<<<<
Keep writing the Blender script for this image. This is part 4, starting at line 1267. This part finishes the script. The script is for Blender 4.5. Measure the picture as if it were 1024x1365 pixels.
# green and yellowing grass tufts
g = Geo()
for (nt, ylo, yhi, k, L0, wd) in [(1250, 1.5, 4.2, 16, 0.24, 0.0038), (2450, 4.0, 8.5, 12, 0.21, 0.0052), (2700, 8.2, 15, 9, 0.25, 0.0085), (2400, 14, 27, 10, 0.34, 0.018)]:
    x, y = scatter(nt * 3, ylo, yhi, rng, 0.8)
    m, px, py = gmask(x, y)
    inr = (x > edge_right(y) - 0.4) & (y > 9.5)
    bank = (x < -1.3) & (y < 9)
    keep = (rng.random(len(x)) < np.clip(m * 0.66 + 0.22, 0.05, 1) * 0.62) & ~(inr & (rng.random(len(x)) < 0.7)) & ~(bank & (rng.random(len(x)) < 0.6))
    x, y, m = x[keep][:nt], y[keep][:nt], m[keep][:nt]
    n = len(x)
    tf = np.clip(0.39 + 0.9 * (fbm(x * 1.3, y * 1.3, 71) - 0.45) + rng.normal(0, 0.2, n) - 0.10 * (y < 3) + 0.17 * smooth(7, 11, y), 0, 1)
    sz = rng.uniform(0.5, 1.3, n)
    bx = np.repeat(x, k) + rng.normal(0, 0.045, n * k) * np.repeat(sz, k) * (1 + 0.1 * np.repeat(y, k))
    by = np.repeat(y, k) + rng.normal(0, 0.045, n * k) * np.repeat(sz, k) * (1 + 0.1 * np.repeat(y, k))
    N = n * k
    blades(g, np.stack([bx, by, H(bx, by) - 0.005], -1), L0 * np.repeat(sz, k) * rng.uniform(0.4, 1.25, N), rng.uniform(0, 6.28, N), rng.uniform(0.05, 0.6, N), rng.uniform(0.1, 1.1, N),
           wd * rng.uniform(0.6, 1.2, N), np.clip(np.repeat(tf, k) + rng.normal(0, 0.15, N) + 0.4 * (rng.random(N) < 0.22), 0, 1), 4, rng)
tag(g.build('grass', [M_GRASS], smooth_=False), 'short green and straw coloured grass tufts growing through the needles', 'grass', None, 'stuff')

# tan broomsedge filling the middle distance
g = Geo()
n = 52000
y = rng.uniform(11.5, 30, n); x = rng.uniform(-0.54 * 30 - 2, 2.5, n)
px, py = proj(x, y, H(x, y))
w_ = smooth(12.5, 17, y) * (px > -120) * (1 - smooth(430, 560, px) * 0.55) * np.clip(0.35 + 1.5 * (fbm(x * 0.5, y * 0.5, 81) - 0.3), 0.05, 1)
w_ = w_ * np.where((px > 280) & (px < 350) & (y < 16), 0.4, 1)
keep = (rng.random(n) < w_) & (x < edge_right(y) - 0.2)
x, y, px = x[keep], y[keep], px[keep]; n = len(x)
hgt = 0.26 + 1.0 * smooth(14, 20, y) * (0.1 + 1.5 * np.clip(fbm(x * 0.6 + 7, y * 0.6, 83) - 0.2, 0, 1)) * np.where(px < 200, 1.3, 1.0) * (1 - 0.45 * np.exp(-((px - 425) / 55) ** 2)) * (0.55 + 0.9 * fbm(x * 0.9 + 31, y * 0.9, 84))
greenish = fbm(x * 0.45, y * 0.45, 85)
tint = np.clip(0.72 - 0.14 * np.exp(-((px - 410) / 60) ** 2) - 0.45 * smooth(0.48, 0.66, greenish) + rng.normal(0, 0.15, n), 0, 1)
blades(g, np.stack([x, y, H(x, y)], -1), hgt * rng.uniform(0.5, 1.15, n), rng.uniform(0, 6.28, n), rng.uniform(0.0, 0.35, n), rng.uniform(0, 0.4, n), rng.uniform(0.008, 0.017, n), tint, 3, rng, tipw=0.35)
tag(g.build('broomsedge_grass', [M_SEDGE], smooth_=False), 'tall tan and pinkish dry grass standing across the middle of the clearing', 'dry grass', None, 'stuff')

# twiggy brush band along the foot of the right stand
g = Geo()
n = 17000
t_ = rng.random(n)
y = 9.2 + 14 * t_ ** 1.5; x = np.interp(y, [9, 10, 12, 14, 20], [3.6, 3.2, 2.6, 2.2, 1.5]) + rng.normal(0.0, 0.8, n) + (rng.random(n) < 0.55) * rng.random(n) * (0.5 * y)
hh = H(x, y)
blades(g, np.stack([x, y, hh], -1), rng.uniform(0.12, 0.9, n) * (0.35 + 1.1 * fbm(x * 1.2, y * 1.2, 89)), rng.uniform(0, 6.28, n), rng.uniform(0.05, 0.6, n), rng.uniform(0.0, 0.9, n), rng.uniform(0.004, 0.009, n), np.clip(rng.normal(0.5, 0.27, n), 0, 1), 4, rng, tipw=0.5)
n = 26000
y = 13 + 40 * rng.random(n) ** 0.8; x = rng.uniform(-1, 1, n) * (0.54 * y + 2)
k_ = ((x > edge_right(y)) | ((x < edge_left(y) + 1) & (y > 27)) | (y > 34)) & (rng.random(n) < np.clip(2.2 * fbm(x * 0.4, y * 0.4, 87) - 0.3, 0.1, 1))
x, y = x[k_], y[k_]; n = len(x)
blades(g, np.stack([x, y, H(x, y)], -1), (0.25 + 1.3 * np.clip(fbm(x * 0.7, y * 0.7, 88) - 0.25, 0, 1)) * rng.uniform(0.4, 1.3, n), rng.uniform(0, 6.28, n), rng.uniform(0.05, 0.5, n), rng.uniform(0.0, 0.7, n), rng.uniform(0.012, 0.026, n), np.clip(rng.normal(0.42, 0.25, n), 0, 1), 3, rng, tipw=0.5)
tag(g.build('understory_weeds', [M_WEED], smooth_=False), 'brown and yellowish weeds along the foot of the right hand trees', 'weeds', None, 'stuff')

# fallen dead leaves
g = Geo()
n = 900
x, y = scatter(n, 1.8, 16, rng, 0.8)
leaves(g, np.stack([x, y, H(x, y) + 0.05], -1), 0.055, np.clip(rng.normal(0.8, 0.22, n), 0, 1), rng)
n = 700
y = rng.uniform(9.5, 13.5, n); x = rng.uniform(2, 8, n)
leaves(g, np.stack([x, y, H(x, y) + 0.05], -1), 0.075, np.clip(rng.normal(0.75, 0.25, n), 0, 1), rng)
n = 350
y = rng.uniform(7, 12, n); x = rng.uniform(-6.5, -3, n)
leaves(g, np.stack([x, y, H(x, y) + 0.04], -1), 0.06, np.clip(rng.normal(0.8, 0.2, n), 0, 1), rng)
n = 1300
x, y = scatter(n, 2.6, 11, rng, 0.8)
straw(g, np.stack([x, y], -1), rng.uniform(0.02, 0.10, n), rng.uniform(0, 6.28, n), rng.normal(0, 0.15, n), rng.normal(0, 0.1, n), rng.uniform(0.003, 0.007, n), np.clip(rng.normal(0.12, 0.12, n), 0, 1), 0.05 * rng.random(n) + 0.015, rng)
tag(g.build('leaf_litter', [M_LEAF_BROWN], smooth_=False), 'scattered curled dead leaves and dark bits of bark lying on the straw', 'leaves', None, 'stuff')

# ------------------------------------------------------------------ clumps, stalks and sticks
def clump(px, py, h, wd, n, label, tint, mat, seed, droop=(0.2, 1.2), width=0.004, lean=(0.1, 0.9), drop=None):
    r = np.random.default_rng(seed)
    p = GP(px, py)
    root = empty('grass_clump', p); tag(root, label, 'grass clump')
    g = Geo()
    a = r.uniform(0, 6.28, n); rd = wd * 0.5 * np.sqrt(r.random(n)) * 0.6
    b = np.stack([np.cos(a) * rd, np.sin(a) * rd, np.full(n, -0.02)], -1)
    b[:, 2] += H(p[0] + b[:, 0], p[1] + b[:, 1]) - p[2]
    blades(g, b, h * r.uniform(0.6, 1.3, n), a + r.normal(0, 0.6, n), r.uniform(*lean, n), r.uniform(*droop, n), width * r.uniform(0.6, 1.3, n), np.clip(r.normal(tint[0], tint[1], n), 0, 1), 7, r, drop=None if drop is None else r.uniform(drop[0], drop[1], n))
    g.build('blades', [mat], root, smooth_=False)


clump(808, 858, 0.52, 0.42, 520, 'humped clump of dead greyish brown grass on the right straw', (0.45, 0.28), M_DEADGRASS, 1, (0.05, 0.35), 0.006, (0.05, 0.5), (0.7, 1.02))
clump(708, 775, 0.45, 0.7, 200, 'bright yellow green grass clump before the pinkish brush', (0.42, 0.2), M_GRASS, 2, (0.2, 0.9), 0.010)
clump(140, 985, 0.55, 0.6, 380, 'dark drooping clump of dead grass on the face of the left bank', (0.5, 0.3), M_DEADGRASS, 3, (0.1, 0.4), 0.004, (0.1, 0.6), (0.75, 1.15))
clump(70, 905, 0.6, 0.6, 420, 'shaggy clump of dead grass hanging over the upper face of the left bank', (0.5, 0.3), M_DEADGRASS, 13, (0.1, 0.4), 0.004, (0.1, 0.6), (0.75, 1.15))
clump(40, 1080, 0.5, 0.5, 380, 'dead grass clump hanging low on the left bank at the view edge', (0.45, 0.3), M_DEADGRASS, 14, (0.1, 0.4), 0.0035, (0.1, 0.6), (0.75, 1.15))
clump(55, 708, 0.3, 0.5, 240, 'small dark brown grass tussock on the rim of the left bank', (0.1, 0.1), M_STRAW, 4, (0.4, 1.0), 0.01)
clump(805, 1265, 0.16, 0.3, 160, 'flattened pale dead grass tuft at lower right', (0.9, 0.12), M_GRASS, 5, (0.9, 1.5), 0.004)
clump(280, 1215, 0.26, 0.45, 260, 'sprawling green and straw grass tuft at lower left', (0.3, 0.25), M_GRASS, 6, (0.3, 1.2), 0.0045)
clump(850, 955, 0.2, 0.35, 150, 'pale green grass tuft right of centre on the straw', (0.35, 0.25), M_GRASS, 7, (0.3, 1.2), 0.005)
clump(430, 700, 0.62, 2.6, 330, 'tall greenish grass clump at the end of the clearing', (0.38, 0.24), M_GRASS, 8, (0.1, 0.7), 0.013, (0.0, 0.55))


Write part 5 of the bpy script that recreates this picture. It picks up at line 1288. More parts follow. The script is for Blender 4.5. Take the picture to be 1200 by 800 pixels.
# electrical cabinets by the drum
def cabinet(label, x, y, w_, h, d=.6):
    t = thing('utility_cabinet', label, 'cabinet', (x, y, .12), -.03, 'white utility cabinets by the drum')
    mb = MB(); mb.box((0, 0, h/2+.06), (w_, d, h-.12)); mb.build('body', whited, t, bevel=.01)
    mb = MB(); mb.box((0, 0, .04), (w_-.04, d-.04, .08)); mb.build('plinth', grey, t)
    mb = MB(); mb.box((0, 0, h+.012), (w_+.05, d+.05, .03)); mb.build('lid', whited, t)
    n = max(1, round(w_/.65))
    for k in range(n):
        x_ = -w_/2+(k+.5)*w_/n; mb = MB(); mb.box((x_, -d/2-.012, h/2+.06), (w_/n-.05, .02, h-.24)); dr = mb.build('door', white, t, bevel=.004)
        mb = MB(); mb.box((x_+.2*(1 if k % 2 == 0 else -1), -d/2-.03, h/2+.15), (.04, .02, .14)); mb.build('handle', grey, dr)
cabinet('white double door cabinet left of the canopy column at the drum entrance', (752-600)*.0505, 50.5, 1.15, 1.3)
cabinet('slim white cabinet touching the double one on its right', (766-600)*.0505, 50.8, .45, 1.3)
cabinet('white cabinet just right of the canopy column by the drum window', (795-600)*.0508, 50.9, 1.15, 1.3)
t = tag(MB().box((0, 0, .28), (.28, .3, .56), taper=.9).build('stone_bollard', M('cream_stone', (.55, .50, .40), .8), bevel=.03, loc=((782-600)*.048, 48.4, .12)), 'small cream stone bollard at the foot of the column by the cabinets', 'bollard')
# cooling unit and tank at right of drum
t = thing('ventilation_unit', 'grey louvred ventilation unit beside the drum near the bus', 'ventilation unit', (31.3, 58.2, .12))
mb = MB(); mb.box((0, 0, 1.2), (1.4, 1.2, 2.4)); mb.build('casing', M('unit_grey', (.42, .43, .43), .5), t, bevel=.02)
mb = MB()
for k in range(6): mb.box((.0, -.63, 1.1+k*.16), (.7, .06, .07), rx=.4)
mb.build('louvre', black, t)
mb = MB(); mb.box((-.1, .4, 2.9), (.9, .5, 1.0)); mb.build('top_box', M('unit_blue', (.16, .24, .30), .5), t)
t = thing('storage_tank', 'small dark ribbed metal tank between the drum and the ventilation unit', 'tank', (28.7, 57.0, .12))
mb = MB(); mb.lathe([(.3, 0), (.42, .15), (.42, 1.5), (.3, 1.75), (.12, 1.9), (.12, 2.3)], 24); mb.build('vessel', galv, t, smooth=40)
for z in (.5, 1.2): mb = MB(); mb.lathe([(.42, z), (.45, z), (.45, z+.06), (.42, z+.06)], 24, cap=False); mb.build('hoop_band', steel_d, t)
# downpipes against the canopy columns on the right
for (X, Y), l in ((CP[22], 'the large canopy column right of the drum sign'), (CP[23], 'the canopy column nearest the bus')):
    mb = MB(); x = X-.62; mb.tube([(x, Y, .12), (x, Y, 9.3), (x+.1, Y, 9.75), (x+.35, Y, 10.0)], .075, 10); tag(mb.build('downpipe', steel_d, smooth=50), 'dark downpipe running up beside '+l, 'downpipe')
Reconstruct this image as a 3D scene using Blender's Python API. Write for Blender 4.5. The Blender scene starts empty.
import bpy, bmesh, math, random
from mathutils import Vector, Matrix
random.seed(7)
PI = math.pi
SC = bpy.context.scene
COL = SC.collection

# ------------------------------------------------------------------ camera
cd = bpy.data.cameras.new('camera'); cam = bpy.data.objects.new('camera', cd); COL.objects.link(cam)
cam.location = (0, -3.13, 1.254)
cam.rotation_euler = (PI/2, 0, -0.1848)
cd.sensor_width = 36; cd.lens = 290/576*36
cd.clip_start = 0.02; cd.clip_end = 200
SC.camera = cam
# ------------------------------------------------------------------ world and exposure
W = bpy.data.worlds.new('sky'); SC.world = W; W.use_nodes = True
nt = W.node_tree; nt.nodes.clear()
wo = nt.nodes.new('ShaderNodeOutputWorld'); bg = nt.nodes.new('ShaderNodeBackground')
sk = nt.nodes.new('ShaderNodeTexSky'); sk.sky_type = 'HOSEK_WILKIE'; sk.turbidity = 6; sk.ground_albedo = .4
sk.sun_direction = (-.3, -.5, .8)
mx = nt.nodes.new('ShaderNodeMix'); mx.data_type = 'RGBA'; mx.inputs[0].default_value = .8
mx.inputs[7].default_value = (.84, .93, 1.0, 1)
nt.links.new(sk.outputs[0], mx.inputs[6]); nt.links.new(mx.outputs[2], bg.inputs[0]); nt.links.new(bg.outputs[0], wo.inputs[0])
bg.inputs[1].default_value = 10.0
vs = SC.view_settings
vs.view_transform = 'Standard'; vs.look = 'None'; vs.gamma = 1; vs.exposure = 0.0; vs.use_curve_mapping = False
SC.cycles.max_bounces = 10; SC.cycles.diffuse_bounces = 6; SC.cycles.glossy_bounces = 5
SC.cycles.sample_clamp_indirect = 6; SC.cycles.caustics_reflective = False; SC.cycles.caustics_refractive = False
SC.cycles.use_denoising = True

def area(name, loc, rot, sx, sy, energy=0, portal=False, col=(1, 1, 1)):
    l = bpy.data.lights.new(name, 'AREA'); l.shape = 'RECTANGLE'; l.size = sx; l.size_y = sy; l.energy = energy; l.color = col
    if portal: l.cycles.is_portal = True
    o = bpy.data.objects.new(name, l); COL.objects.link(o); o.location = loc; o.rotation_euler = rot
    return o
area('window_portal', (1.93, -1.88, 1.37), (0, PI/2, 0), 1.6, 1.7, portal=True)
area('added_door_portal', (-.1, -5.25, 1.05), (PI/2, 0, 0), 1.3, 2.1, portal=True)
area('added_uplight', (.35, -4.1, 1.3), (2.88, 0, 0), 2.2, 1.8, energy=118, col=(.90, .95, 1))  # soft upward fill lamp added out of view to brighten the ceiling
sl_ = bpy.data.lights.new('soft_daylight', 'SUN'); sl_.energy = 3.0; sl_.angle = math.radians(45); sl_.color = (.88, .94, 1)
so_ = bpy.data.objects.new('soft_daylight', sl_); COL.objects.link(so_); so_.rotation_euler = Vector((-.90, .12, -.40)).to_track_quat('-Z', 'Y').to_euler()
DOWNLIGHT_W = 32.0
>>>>
Goal of the exercise:
Using the entries above, give again exactly the lines from the line holding "Reconstruct this image" through the line holding "COL = SC.collection". Include both end lines and nothing else.

Solution to this task:
Reconstruct this image as a 3D scene using Blender's Python API. Write for Blender 4.5. The Blender scene starts empty.
import bpy, bmesh, math, random
from mathutils import Vector, Matrix
random.seed(7)
PI = math.pi
SC = bpy.context.scene
COL = SC.collection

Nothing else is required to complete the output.